恋する大人の女のローラの表情がたまらない。もともとローラが好きだというのもあるんだけど、なんだか妙に私の心に入り込んで出て行ってくれなかった、2006年で一番の女性映画。今思えば私が嵌りはじめた女性映画の最初の1本だな。ベスト選出に躍り出た作品だけど、一般評は芳しくない。それはわからないでもない。

いつも知的でクール、強気なキャリアウーマンが十八番のローラが珍しくメロドラマ?と驚いたが、やっぱりそんな簡単なものではなかったか。今回も知的なキャリアウーマン、ルイーズは39歳で離婚したばかり。そんな彼女に訪れた恋は夢のようなものだけれども、ちょっと生々しい39歳の女の現実が待ち受ける。
それが幻のようなものだと頭でわかっていても、相手が15歳も年下の男でも、恋する気持ちは止められない・・・。
しかし、だからといって大人の女は恋にただ無邪気ではいられない。何かと悩ませられる事情が起こり得る。元夫に自身がセックス中毒であることを告白されるわ、親友が嫌がらせのように、昔さながら恋人を奪おうとしてみせるわ…。
"何でよ!"と泣いたり怒ったりする彼女の姿が恐ろしくリアルに感じたのは私だけだろうか?

ルイーズが素直に恋に溺れてもいいものか悩む気持ちはわからなくもない。だけど、大人だから割り切って踏み切れる恋もあるんじゃないかな?何があっても責任の所在が自分にあるのを自覚しているのなら、自分を取巻くイライラを根こそぎ脇に追いやって、その時だけはすべてを忘れて飛び込んでもいい。ってことがあってもいいんじゃないかな?それだけの自分を持っているから。それができるから大人の恋は思い切り大胆にもなれるんじゃないか?素敵な関係が持てるんじゃないか?

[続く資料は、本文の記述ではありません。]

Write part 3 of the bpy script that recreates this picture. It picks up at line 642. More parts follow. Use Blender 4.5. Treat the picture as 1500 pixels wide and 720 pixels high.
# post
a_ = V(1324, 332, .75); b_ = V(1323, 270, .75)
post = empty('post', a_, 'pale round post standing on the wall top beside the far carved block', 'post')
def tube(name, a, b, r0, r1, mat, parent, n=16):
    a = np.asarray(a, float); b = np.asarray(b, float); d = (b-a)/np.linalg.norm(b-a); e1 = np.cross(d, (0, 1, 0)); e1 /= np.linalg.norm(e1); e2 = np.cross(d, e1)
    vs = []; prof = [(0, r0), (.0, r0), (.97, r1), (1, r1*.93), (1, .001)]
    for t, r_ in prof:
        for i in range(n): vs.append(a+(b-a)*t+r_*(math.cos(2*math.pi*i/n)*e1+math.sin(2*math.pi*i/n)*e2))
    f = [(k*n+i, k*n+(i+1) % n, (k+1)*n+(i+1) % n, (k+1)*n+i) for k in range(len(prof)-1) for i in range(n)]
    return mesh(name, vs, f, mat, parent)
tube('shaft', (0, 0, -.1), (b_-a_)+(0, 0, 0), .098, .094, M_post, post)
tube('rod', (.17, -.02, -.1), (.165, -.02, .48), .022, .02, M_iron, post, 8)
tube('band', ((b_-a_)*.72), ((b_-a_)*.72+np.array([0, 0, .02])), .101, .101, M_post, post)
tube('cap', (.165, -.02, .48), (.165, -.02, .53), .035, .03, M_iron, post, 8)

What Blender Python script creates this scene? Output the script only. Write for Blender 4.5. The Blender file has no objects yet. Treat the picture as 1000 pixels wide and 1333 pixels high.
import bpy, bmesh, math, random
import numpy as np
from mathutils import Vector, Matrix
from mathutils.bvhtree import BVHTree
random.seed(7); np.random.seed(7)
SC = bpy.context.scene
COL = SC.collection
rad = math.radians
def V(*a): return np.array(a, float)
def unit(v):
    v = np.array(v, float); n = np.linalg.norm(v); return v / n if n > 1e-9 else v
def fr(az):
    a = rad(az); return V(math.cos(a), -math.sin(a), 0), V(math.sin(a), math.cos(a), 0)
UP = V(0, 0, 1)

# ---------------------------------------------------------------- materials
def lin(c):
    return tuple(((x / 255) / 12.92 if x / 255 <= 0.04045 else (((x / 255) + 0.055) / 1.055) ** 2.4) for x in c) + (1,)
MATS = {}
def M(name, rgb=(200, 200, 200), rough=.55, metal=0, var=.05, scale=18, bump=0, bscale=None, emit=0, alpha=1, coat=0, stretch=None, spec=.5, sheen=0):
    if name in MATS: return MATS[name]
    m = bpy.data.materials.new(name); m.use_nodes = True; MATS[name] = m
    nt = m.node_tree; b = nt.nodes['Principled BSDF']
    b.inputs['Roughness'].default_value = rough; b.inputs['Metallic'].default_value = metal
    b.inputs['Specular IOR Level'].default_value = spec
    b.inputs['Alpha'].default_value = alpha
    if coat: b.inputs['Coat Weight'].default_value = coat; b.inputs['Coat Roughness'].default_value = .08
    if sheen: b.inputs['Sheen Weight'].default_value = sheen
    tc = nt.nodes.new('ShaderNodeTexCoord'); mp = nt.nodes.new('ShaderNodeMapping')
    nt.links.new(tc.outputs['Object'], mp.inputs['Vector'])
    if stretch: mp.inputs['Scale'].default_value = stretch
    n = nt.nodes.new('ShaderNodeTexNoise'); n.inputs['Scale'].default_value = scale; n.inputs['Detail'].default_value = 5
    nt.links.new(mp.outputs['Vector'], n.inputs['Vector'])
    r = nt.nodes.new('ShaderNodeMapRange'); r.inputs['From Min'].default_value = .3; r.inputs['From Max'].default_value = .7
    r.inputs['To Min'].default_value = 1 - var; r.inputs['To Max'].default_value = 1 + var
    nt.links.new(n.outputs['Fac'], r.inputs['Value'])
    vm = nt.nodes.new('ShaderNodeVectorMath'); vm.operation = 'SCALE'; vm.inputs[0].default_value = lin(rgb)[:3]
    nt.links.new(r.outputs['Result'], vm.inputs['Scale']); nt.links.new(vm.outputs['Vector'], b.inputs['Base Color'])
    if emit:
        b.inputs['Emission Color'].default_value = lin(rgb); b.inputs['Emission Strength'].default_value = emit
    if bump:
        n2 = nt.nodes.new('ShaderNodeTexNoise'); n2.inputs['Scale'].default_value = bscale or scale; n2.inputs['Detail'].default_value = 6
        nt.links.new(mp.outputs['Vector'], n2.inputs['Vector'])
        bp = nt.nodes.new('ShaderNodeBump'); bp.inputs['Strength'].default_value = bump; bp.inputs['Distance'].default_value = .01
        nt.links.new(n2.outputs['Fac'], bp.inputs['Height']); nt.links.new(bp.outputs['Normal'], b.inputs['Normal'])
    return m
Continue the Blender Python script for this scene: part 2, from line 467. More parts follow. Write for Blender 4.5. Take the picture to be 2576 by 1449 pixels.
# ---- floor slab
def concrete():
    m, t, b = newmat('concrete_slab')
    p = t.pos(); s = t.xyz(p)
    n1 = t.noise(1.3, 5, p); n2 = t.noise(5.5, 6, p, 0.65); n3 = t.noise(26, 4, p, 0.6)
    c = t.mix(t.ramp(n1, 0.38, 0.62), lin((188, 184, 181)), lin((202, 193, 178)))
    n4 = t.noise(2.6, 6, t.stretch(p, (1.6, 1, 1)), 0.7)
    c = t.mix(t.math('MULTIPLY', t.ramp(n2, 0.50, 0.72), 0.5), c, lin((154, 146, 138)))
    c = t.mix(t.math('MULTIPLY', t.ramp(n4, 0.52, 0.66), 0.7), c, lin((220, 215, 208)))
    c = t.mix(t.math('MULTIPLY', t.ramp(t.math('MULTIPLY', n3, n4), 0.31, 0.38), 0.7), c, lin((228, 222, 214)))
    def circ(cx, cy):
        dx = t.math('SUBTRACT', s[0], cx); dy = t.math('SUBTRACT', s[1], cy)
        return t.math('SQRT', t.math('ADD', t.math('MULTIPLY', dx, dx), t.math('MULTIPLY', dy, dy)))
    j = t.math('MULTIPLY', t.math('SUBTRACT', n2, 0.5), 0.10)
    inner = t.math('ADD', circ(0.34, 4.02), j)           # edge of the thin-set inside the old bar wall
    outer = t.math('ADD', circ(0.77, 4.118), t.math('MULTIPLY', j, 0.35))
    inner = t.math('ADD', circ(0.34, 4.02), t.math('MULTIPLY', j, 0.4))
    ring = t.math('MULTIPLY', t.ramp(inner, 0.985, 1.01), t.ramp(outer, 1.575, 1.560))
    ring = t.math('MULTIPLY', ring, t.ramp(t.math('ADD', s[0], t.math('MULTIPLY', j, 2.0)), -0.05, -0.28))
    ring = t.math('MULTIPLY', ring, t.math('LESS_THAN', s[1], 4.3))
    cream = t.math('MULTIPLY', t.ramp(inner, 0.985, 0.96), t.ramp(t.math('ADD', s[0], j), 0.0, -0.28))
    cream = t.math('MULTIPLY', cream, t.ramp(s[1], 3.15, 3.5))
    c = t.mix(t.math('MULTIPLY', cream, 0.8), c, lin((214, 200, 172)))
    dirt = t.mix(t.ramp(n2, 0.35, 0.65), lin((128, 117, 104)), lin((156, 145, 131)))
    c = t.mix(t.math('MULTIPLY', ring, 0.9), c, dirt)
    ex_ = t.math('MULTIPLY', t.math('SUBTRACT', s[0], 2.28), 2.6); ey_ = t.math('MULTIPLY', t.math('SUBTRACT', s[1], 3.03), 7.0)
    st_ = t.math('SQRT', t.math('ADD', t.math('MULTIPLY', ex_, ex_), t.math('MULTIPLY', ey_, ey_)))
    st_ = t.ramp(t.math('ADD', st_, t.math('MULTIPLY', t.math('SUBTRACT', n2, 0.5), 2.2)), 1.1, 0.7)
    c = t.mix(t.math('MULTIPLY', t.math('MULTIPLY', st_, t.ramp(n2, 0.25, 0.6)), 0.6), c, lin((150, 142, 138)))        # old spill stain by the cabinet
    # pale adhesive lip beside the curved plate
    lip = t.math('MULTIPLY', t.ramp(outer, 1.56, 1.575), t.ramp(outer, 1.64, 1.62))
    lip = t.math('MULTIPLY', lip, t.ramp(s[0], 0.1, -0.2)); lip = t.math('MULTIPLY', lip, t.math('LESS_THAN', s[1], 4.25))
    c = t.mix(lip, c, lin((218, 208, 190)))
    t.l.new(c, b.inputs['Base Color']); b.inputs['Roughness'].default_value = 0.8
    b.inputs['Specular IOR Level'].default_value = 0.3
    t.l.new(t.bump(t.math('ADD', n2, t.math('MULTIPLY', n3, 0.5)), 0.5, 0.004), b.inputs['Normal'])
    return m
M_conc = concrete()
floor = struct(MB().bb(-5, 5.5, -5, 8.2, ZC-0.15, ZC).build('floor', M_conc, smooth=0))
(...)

ある程度の年齢になると、自分の周りにはうんざりするような悩みや、気に病む事象がひとつやふたつはあるものだ。若いときには勢いで飛び込めたことが出来なくなっていたりするものだ。それは恋に限らず、踏み込めなくて諦めてしまうこともいくつもあるはずだ。
自分の欲しいものや喜びになるものを辛い思いで諦めることは、思った以上に苦しいものだ。ただでさえ背負っている悩みがたくさんあるのに、なぜこれに限ってそんな辛い思いをして諦めなければならないのか?

私は、この映画に"ちょっと待って。諦める前に少し考えてみない?"といわれているように感じた。
それは、なんでもいいから飛び込め!というのとは違う。飛び込むにはそれなりの覚悟も必要だ。その覚悟が、年齢と経験を重ねてきた大人である今だから、それが備わっていればいいんじゃないか?と。
我慢しないで、諦めないで飛び込んで楽になろうよ。大人の貴女ならきっと大丈夫。そう言われているような・・・。